Well the long awaited high pressure came this week, so on Monday evening we moved the plywood mold out of the shed and levelled it up in the hole before packing around it with sand.

After our trial melt we decided that less baths would mean less heat loss and with this in mind we also put the baths together in two pairs. So on Tuesday we set up the baths in position on steel frames and fire bricks. We couldn't get enough gas pitch burners for all the baths so we had all four burners under one pair and built a bonfire under the other pair.

Wednesday morning we were joined by Andrew and Brando, who had been at Falmouth Marine School with me, and the fires were lit. We spent the morning loading the baths with the lead which we'd removed from Gulval church roof one dark night last week. No .......only joking, most of it was scrap from roofers and plumbers but just to add a bit of interest some came from first world war wrecks around the local coast.

Actually the whole process was an exemplary exercise in recycling; The baths, the steel bearers, and the fire bricks were dragged out from under a hedge on the farm where I have carefully been amassing a 'that'll come in handy one day' pile.

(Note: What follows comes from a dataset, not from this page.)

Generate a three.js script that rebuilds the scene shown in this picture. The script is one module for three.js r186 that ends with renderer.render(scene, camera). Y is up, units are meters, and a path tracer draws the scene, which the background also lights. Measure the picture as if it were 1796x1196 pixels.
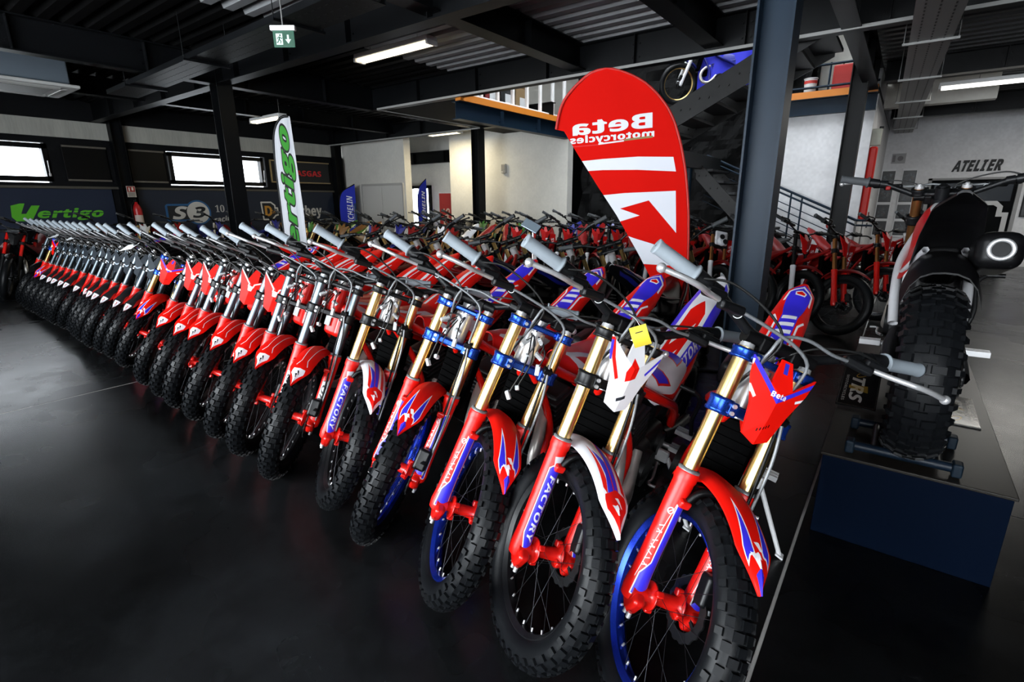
import * as THREE from 'three';
import { mergeGeometries, mergeVertices, toCreasedNormals } from 'three/addons/utils/BufferGeometryUtils.js';
import { RoundedBoxGeometry } from 'three/addons/geometries/RoundedBoxGeometry.js';
import { TextGeometry } from 'three/addons/geometries/TextGeometry.js';
import { FontLoader } from 'three/addons/loaders/FontLoader.js';
import { RectAreaLightUniformsLib } from 'three/addons/lights/RectAreaLightUniformsLib.js';

// ---------------------------------------------------------------- camera, sky, daylight, exposure
RectAreaLightUniformsLib.init();
const scene = new THREE.Scene();
const EYE = 1.266, YAW = THREE.MathUtils.degToRad(36.977);
const camera = new THREE.PerspectiveCamera(67.64, 1796 / 1196, 0.05, 120);
camera.rotation.order = 'YXZ';
camera.rotation.set(THREE.MathUtils.degToRad(-15.22), YAW, THREE.MathUtils.degToRad(-0.292));
camera.position.set(0, EYE, 0);
camera.updateMatrixWorld();
scene.add(camera);
scene.background = new THREE.Color(0.86, 0.93, 1.0);            // overcast bright day outside
scene.backgroundIntensity = 8.0;
const renderer = new THREE.WebGLRenderer({ antialias: true });
renderer.toneMapping = THREE.LinearToneMapping;
renderer.toneMappingExposure = 1.0;
renderer.shadowMap.enabled = true;
renderer.shadowMap.type = THREE.PCFSoftShadowMap;
// daylight entering by the glazed shop front behind the photographer and by the roof light over the stair well
function daylight(w, h, color, intensity, x, y, z, tx, ty, tz) {
  const l = new THREE.RectAreaLight(color, intensity, w, h);
  l.position.set(x, y, z); l.lookAt(tx, ty, tz); l.castShadow = true; scene.add(l); return l;
}
daylight(5.0, 1.9, new THREE.Color(0.9, 0.96, 1.0), 15, -3.6, 1.55, 3.1, -3.6, 1.1, 0);     // shop front, left bay
daylight(2.6, 1.9, new THREE.Color(0.93, 0.97, 1.0), 8, 1.6, 1.55, 3.1, 1.2, 1.1, 0);       // shop front, right bay
daylight(3.6, 2.2, new THREE.Color(0.95, 0.98, 1.0), 3.5, -3.2, 5.3, -7.4, -3.2, 0, -7.4);       // roof light

// ---------------------------------------------------------------- small helpers
const V = (x, y, z) => new THREE.Vector3(x, y, z);
const R = THREE.MathUtils.degToRad;
let seed = 20240611;
const rnd = () => { seed = (seed * 1664525 + 1013904223) >>> 0; return seed / 4294967296; };
const used = {};
const numbered = n => { used[n] = (used[n] || 0) + 1; return used[n] === 1 ? n : n + '_' + String(used[n] - 1).padStart(3, '0'); };
function clean(g) {
  const o = g.index ? g.toNonIndexed() : g.clone();
  for (const k of Object.keys(o.attributes)) if (!['position', 'normal', 'uv'].includes(k)) o.deleteAttribute(k);
  if (!o.attributes.normal) o.computeVertexNormals();
  if (!o.attributes.uv) o.setAttribute('uv', new THREE.BufferAttribute(new Float32Array(o.attributes.position.count * 2), 2));
  return o;
}
const merge = gs => (Array.isArray(gs) ? (gs.length === 1 ? clean(gs[0]) : mergeGeometries(gs.map(clean))) : clean(gs));
function box(w, h, d, x = 0, y = 0, z = 0, rx = 0, ry = 0, rz = 0) {
  const g = new THREE.BoxGeometry(w, h, d);
  if (rx || ry || rz) g.applyMatrix4(new THREE.Matrix4().makeRotationFromEuler(new THREE.Euler(rx, ry, rz)));
  g.translate(x, y, z); return g;
}
function rbox(w, h, d, r, x = 0, y = 0, z = 0, rx = 0, ry = 0, rz = 0, seg = 2) {
  const g = new RoundedBoxGeometry(w, h, d, seg, r);
  if (rx || ry || rz) g.applyMatrix4(new THREE.Matrix4().makeRotationFromEuler(new THREE.Euler(rx, ry, rz)));
  g.translate(x, y, z); return g;
}
function along(g, p0, dir) {            // geometry built along +Y moved so that its origin is p0 and +Y is dir
  const q = new THREE.Quaternion().setFromUnitVectors(V(0, 1, 0), dir.clone().normalize());
  g.applyQuaternion(q); g.translate(p0.x, p0.y, p0.z); return g;
}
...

It took only four hours to melt the five and a half tons of lead and we were ready to pour around one o'clock. The steel pipes had to be pre-heated with a gas lance to stop the lead solidifying in the pipe and then the pipes were lowered one by one and it was a beautiful sight to watch the silver liquid gush out of the pipes and into the mold. Although the plywood mold was dry to touch there was obviously still enough residual moisture in it to cause quite a cloud of steam. As the level of lead rose in the mold to the required height I breathed a very long sigh of relief.

Anyone trying this at home will be interested to know that the bonfire (offcuts of planking larch, mainly) with the aid of air blown through a scaffold tube was more effective, not to mention cheaper, than the gas pitch burners.